Criteria for a Successful Client Portal
So how does one go from an “F” to an “A”? At Cutter, we look at three key points. If you’re doing the following three things well, you likely have built a portal that works well for you and your clients:
1. Content
Ultimately, the bulk of your client portal’s success comes from offering the features and functionality that clients need and, moreover, what they want. But successful client portals go beyond that and ask, “What will clients want in the future?” A-grade firms treat the portal as a place to innovate and develop new use cases and user journeys.
2. Design
While functionality is important, this alone won’t determine a portal’s success. The portal’s look and feel plays an equally critical role. While a strong design may go unnoticed, bad design can create friction, frustration, and ultimately cause clients to abandon the portal. Well-designed portals blend into the background of the user’s experience, subtly personalizing the client journey and nudging them toward their goals.
3. Usability
The overall usability of key client journeys is the ultimate marker of portal’s success. Usability refers to how efficient and useful key client journeys are within a portal — for instance, how smooth the onboarding journey goes for new clients. Even if a portal offers top-of-the-line content and cutting-edge design, this ultimately won’t matter if the user gets frustrated with a specific journey and aborts the process midway.

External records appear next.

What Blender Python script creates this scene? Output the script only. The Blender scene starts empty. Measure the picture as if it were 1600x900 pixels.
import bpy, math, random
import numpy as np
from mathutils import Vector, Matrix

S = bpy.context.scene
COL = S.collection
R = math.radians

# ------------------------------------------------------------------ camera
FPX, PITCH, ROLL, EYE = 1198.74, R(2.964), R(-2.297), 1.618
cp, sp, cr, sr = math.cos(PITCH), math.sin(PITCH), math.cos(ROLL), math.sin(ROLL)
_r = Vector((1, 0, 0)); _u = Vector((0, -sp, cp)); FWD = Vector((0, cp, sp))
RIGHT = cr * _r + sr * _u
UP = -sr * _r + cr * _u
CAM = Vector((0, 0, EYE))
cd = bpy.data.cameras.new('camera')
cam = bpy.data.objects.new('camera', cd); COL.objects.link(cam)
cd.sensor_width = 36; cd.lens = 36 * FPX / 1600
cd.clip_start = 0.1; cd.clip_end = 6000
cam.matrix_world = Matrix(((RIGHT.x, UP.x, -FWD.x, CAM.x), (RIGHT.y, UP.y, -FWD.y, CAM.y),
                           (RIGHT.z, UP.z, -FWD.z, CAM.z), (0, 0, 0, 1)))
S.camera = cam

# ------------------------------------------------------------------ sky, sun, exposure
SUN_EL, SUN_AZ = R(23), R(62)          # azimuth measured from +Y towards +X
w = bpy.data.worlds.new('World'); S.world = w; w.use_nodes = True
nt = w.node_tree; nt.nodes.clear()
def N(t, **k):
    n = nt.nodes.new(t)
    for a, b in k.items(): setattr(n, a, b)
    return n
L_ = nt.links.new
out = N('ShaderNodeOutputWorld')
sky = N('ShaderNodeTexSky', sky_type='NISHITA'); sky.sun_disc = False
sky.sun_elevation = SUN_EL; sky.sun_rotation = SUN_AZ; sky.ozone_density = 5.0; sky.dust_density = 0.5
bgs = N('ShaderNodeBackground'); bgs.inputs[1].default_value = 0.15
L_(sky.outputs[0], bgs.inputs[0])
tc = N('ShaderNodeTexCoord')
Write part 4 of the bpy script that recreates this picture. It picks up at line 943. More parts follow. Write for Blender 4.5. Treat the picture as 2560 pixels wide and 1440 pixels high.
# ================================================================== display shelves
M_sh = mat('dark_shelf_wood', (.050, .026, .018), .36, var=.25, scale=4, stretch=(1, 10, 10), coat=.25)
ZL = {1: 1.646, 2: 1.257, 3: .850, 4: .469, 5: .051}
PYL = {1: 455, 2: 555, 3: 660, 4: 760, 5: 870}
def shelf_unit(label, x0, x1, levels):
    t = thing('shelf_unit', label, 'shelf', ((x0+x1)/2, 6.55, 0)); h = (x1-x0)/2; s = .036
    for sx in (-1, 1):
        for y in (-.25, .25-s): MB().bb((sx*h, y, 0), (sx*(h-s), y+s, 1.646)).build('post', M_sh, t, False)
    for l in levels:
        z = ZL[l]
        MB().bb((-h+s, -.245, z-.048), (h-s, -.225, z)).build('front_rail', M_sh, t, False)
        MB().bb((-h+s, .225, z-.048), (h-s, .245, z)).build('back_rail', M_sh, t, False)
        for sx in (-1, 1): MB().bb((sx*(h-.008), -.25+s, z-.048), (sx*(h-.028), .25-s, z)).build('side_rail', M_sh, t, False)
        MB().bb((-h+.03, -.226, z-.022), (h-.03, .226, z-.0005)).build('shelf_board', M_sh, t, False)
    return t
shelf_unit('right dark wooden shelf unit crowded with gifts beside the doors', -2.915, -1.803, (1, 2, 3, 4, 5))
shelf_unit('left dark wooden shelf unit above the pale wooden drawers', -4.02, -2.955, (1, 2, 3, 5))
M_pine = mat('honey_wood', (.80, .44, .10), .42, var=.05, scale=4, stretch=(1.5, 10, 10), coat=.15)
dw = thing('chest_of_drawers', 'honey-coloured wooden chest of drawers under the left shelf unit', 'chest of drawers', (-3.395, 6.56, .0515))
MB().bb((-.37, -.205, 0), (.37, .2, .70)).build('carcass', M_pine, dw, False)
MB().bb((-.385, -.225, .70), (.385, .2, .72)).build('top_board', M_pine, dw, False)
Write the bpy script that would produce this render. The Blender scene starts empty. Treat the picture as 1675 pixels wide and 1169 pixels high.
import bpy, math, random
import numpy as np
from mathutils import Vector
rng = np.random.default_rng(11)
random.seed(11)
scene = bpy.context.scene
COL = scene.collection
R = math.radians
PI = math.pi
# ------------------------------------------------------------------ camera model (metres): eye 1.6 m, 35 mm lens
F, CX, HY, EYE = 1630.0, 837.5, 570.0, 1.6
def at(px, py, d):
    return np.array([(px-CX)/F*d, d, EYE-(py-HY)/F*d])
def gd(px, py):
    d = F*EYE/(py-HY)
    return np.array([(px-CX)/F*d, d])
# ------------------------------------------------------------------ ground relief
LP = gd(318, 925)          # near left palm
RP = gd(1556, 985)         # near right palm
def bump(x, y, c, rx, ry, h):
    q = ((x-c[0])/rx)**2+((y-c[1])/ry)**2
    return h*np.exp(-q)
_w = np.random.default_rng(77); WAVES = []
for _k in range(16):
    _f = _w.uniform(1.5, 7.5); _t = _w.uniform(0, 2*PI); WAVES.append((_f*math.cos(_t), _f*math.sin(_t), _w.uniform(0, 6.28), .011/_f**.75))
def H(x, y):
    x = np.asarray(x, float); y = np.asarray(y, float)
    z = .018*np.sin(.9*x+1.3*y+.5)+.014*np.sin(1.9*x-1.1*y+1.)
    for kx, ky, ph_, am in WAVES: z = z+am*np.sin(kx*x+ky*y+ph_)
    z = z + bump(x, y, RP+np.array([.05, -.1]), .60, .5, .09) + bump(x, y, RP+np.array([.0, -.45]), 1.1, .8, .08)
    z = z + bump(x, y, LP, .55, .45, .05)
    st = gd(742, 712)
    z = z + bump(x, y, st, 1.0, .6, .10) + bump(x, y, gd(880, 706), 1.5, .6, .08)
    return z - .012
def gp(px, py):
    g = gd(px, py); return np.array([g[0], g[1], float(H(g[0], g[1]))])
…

Of course, the content and design will change based on the target client segment. For example, portals for clients at the mass affluent or lower end of the HNW spectrum will need different types of financial planning tools and calculators than portals that serve the UHNW client segment or the institutional investor. However, once you narrow down the user personas for your portal, assessing a portal along these three dimensions gives you a holistic understanding of its strengths and weaknesses.